» Exercise directions:
Scan the listing below and copy every line holding "scene".

-- start Given entries --

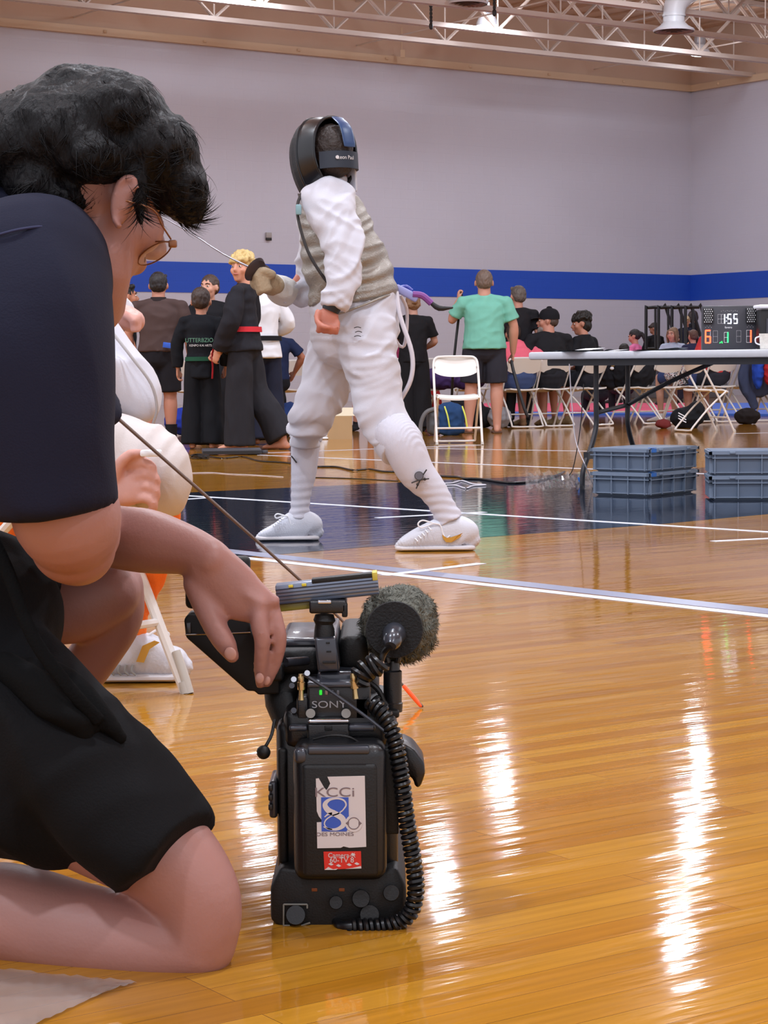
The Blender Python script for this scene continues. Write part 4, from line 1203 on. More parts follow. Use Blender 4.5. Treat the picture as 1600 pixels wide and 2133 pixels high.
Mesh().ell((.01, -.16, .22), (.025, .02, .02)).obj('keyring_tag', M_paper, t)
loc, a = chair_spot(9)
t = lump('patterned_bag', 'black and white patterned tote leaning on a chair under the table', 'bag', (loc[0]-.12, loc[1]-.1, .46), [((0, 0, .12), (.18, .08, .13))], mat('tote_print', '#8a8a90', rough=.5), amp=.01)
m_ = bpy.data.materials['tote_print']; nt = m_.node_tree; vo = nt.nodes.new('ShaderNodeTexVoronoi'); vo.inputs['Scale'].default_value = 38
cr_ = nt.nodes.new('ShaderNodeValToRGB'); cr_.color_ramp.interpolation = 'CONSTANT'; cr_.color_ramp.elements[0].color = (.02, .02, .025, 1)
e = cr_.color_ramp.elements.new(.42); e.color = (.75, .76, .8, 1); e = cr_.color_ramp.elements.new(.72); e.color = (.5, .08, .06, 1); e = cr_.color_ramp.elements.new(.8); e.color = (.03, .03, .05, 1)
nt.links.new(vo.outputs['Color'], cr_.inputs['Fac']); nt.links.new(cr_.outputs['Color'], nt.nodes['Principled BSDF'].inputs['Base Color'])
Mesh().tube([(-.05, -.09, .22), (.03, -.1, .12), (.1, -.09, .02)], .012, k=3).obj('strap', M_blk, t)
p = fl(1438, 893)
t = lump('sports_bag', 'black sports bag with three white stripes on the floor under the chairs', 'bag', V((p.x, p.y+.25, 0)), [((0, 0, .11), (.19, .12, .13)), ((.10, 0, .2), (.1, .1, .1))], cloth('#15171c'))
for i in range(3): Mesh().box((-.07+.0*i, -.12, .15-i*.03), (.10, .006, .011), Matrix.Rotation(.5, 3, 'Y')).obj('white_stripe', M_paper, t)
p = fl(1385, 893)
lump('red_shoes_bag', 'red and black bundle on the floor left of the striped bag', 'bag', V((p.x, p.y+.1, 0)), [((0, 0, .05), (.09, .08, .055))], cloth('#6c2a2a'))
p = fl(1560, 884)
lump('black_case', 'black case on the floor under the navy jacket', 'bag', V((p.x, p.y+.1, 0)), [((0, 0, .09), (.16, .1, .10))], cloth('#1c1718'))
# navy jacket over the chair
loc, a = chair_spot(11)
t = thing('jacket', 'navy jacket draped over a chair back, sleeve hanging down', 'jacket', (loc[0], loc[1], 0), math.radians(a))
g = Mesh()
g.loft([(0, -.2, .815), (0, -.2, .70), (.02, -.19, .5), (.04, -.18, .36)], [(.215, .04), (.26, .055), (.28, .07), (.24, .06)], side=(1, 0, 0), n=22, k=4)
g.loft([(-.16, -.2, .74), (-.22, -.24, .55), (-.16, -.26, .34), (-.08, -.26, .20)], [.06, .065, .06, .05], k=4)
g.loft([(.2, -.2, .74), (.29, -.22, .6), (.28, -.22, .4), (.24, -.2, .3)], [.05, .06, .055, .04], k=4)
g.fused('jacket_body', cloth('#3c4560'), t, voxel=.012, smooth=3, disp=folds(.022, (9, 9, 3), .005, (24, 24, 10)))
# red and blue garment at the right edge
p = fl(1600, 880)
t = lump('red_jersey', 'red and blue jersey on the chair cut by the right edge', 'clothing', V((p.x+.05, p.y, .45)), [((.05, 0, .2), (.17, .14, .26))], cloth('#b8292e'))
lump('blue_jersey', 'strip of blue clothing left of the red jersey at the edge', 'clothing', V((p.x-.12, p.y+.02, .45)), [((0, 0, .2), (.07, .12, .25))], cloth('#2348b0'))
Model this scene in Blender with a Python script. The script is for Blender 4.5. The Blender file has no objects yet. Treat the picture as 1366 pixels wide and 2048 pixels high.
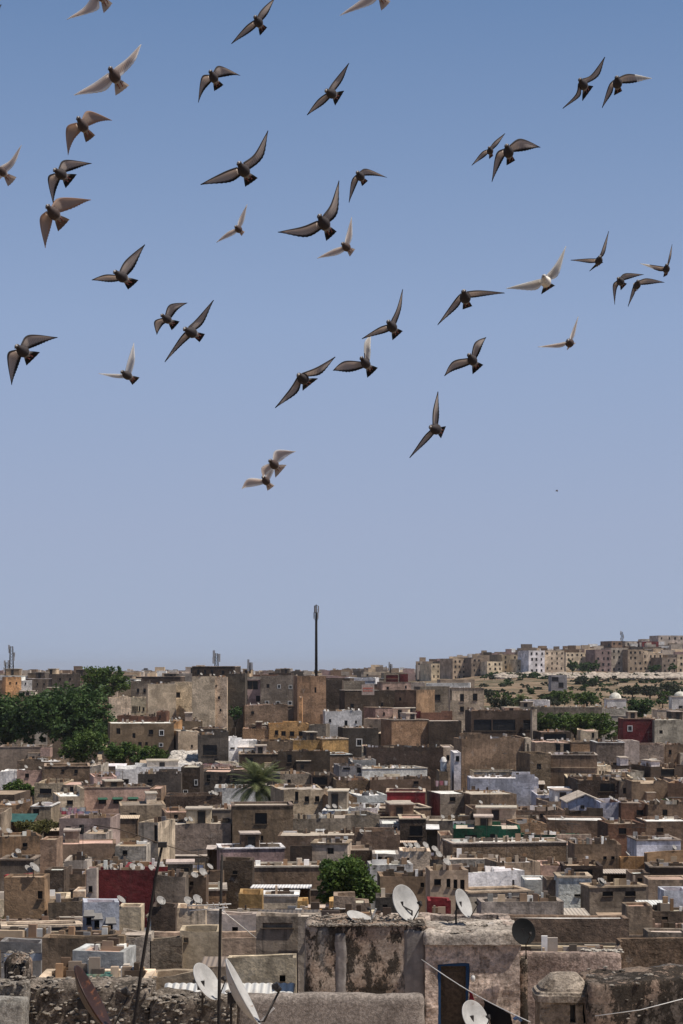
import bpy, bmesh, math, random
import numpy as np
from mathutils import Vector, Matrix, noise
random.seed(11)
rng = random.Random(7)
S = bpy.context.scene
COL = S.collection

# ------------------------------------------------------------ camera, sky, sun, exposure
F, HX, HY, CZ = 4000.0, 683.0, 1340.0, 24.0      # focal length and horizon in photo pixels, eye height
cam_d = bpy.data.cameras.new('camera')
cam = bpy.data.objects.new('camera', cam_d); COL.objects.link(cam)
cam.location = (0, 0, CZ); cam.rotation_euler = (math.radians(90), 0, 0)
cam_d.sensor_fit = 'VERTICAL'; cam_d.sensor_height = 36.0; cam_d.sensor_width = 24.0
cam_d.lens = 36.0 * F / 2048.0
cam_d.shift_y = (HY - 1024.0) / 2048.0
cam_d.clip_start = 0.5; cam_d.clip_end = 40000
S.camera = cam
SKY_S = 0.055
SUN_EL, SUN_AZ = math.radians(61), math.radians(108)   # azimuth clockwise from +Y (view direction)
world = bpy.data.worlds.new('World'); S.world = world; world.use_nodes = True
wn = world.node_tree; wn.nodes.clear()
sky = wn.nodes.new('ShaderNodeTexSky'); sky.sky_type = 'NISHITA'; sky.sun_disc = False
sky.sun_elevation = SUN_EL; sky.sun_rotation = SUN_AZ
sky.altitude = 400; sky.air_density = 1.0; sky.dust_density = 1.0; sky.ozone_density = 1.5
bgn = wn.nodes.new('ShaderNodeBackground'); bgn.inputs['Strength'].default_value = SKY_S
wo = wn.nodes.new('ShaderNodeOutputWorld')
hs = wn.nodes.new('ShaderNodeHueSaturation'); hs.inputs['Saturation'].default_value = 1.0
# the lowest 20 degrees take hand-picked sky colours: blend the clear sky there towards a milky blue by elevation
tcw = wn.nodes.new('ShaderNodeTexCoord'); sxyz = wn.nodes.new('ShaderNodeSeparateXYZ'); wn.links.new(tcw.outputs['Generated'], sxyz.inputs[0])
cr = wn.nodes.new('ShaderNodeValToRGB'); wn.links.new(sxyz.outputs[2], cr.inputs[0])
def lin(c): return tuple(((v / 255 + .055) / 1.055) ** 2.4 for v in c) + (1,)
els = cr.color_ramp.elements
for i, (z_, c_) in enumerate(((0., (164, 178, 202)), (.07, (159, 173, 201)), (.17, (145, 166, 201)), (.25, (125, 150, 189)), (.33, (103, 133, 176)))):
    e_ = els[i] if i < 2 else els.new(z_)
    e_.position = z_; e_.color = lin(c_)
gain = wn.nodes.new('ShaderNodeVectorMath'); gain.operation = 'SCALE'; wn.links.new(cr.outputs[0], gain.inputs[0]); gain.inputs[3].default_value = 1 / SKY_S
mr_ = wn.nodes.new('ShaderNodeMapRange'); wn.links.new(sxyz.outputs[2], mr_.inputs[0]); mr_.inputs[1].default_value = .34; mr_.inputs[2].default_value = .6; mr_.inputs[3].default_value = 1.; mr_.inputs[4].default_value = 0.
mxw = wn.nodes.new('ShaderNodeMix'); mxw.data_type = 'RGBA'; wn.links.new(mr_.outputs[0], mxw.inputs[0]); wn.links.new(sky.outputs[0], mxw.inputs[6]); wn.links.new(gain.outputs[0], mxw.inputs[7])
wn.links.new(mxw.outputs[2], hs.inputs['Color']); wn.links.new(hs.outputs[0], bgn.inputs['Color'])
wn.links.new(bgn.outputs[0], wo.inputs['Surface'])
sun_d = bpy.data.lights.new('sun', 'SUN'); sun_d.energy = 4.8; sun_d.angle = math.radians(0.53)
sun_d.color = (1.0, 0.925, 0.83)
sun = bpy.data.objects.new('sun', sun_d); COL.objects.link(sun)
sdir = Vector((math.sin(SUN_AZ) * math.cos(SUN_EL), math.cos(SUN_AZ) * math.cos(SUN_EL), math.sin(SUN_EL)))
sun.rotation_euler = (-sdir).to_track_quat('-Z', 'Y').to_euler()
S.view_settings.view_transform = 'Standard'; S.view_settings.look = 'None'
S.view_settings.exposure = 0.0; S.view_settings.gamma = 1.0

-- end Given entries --

» Exercise answer:
The Blender Python script for this scene continues. Write part 4, from line 1203 on. More parts follow. Use Blender 4.5. Treat the picture as 1600 pixels wide and 2133 pixels high.
Model this scene in Blender with a Python script. The script is for Blender 4.5. The Blender file has no objects yet. Treat the picture as 1366 pixels wide and 2048 pixels high.
S = bpy.context.scene